▸ **To be done**: Repeat the listing in full, preserving every character.

───── Data excerpt

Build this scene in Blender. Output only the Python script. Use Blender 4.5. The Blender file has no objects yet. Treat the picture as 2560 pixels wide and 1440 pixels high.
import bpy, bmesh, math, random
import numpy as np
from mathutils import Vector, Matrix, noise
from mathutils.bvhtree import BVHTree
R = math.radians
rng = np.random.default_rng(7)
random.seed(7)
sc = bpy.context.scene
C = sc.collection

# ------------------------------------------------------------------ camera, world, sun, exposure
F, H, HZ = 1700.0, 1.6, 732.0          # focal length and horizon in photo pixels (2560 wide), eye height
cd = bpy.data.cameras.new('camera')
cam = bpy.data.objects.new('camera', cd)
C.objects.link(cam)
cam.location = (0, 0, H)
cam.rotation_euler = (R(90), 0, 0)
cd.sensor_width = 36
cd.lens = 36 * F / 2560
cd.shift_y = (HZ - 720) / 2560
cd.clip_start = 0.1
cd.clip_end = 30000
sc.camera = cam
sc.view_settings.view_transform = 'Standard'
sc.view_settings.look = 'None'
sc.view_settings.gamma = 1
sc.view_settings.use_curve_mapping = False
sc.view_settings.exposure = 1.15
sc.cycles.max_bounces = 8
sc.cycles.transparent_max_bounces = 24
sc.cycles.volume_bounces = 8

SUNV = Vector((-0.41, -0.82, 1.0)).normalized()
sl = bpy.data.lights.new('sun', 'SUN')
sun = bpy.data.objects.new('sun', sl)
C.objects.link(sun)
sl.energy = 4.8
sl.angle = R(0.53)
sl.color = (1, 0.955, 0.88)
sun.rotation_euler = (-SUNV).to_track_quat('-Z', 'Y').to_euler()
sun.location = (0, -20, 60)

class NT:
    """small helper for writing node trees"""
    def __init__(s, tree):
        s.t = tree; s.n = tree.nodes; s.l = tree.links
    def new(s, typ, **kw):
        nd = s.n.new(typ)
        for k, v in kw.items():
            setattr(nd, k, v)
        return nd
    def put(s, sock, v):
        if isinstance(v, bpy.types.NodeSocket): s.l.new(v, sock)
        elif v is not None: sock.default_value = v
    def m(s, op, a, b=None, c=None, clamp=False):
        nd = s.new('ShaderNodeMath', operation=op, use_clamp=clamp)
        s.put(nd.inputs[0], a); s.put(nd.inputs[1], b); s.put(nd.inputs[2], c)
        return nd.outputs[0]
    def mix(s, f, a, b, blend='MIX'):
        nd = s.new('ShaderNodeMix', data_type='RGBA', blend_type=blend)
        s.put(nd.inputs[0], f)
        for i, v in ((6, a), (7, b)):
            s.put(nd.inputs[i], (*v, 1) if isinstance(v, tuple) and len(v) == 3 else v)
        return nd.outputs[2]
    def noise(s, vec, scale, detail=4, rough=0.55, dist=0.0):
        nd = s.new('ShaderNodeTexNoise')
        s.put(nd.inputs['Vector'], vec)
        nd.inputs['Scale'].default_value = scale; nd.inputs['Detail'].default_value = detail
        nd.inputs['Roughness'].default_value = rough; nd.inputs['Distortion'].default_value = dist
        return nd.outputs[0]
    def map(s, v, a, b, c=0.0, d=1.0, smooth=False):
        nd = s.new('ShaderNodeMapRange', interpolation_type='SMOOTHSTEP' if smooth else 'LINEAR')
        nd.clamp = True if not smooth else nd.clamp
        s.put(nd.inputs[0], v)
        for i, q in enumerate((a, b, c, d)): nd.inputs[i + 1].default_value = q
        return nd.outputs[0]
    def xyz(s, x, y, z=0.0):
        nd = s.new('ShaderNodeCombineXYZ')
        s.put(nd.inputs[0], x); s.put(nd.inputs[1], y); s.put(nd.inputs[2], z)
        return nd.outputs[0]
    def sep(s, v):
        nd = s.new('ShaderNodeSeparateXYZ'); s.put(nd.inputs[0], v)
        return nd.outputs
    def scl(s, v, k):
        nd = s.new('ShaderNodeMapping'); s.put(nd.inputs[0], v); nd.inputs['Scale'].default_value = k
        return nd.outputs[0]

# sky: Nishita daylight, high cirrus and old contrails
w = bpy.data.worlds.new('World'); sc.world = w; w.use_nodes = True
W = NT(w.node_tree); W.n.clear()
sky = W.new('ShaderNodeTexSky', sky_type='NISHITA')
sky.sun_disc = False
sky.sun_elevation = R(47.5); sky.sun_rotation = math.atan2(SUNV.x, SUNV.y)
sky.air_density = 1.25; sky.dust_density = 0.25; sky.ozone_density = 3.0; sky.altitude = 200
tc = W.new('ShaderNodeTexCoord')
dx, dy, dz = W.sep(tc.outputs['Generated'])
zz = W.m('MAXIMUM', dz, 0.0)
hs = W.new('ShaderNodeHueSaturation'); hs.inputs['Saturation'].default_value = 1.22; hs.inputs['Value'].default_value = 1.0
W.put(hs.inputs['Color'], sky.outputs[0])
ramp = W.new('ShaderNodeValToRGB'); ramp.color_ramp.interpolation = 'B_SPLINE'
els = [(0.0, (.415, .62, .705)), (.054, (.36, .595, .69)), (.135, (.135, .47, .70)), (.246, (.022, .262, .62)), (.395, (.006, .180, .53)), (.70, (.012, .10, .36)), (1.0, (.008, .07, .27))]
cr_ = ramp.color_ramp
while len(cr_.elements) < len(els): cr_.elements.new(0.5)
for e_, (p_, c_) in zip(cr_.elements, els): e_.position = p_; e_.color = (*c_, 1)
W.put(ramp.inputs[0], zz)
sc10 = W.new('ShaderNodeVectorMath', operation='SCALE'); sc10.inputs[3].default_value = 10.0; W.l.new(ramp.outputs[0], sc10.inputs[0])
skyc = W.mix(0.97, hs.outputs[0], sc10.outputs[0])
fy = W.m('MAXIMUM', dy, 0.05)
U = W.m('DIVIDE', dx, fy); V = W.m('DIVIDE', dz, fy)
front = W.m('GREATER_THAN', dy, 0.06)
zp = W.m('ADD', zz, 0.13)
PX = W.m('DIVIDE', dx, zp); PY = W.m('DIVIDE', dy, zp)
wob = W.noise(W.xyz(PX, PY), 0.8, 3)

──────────

▸ **Exercise result**:
Build this scene in Blender. Output only the Python script. Use Blender 4.5. The Blender file has no objects yet. Treat the picture as 2560 pixels wide and 1440 pixels high.
import bpy, bmesh, math, random
import numpy as np
from mathutils import Vector, Matrix, noise
from mathutils.bvhtree import BVHTree
R = math.radians
rng = np.random.default_rng(7)
random.seed(7)
sc = bpy.context.scene
C = sc.collection

# ------------------------------------------------------------------ camera, world, sun, exposure
F, H, HZ = 1700.0, 1.6, 732.0          # focal length and horizon in photo pixels (2560 wide), eye height
cd = bpy.data.cameras.new('camera')
cam = bpy.data.objects.new('camera', cd)
C.objects.link(cam)
cam.location = (0, 0, H)
cam.rotation_euler = (R(90), 0, 0)
cd.sensor_width = 36
cd.lens = 36 * F / 2560
cd.shift_y = (HZ - 720) / 2560
cd.clip_start = 0.1
cd.clip_end = 30000
sc.camera = cam
sc.view_settings.view_transform = 'Standard'
sc.view_settings.look = 'None'
sc.view_settings.gamma = 1
sc.view_settings.use_curve_mapping = False
sc.view_settings.exposure = 1.15
sc.cycles.max_bounces = 8
sc.cycles.transparent_max_bounces = 24
sc.cycles.volume_bounces = 8

SUNV = Vector((-0.41, -0.82, 1.0)).normalized()
sl = bpy.data.lights.new('sun', 'SUN')
sun = bpy.data.objects.new('sun', sl)
C.objects.link(sun)
sl.energy = 4.8
sl.angle = R(0.53)
sl.color = (1, 0.955, 0.88)
sun.rotation_euler = (-SUNV).to_track_quat('-Z', 'Y').to_euler()
sun.location = (0, -20, 60)

class NT:
    """small helper for writing node trees"""
    def __init__(s, tree):
        s.t = tree; s.n = tree.nodes; s.l = tree.links
    def new(s, typ, **kw):
        nd = s.n.new(typ)
        for k, v in kw.items():
            setattr(nd, k, v)
        return nd
    def put(s, sock, v):
        if isinstance(v, bpy.types.NodeSocket): s.l.new(v, sock)
        elif v is not None: sock.default_value = v
    def m(s, op, a, b=None, c=None, clamp=False):
        nd = s.new('ShaderNodeMath', operation=op, use_clamp=clamp)
        s.put(nd.inputs[0], a); s.put(nd.inputs[1], b); s.put(nd.inputs[2], c)
        return nd.outputs[0]
    def mix(s, f, a, b, blend='MIX'):
        nd = s.new('ShaderNodeMix', data_type='RGBA', blend_type=blend)
        s.put(nd.inputs[0], f)
        for i, v in ((6, a), (7, b)):
            s.put(nd.inputs[i], (*v, 1) if isinstance(v, tuple) and len(v) == 3 else v)
        return nd.outputs[2]
    def noise(s, vec, scale, detail=4, rough=0.55, dist=0.0):
        nd = s.new('ShaderNodeTexNoise')
        s.put(nd.inputs['Vector'], vec)
        nd.inputs['Scale'].default_value = scale; nd.inputs['Detail'].default_value = detail
        nd.inputs['Roughness'].default_value = rough; nd.inputs['Distortion'].default_value = dist
        return nd.outputs[0]
    def map(s, v, a, b, c=0.0, d=1.0, smooth=False):
        nd = s.new('ShaderNodeMapRange', interpolation_type='SMOOTHSTEP' if smooth else 'LINEAR')
        nd.clamp = True if not smooth else nd.clamp
        s.put(nd.inputs[0], v)
        for i, q in enumerate((a, b, c, d)): nd.inputs[i + 1].default_value = q
        return nd.outputs[0]
    def xyz(s, x, y, z=0.0):
        nd = s.new('ShaderNodeCombineXYZ')
        s.put(nd.inputs[0], x); s.put(nd.inputs[1], y); s.put(nd.inputs[2], z)
        return nd.outputs[0]
    def sep(s, v):
        nd = s.new('ShaderNodeSeparateXYZ'); s.put(nd.inputs[0], v)
        return nd.outputs
    def scl(s, v, k):
        nd = s.new('ShaderNodeMapping'); s.put(nd.inputs[0], v); nd.inputs['Scale'].default_value = k
        return nd.outputs[0]

# sky: Nishita daylight, high cirrus and old contrails
w = bpy.data.worlds.new('World'); sc.world = w; w.use_nodes = True
W = NT(w.node_tree); W.n.clear()
sky = W.new('ShaderNodeTexSky', sky_type='NISHITA')
sky.sun_disc = False
sky.sun_elevation = R(47.5); sky.sun_rotation = math.atan2(SUNV.x, SUNV.y)
sky.air_density = 1.25; sky.dust_density = 0.25; sky.ozone_density = 3.0; sky.altitude = 200
tc = W.new('ShaderNodeTexCoord')
dx, dy, dz = W.sep(tc.outputs['Generated'])
zz = W.m('MAXIMUM', dz, 0.0)
hs = W.new('ShaderNodeHueSaturation'); hs.inputs['Saturation'].default_value = 1.22; hs.inputs['Value'].default_value = 1.0
W.put(hs.inputs['Color'], sky.outputs[0])
ramp = W.new('ShaderNodeValToRGB'); ramp.color_ramp.interpolation = 'B_SPLINE'
els = [(0.0, (.415, .62, .705)), (.054, (.36, .595, .69)), (.135, (.135, .47, .70)), (.246, (.022, .262, .62)), (.395, (.006, .180, .53)), (.70, (.012, .10, .36)), (1.0, (.008, .07, .27))]
cr_ = ramp.color_ramp
while len(cr_.elements) < len(els): cr_.elements.new(0.5)
for e_, (p_, c_) in zip(cr_.elements, els): e_.position = p_; e_.color = (*c_, 1)
W.put(ramp.inputs[0], zz)
sc10 = W.new('ShaderNodeVectorMath', operation='SCALE'); sc10.inputs[3].default_value = 10.0; W.l.new(ramp.outputs[0], sc10.inputs[0])
skyc = W.mix(0.97, hs.outputs[0], sc10.outputs[0])
fy = W.m('MAXIMUM', dy, 0.05)
U = W.m('DIVIDE', dx, fy); V = W.m('DIVIDE', dz, fy)
front = W.m('GREATER_THAN', dy, 0.06)
zp = W.m('ADD', zz, 0.13)
PX = W.m('DIVIDE', dx, zp); PY = W.m('DIVIDE', dy, zp)
wob = W.noise(W.xyz(PX, PY), 0.8, 3)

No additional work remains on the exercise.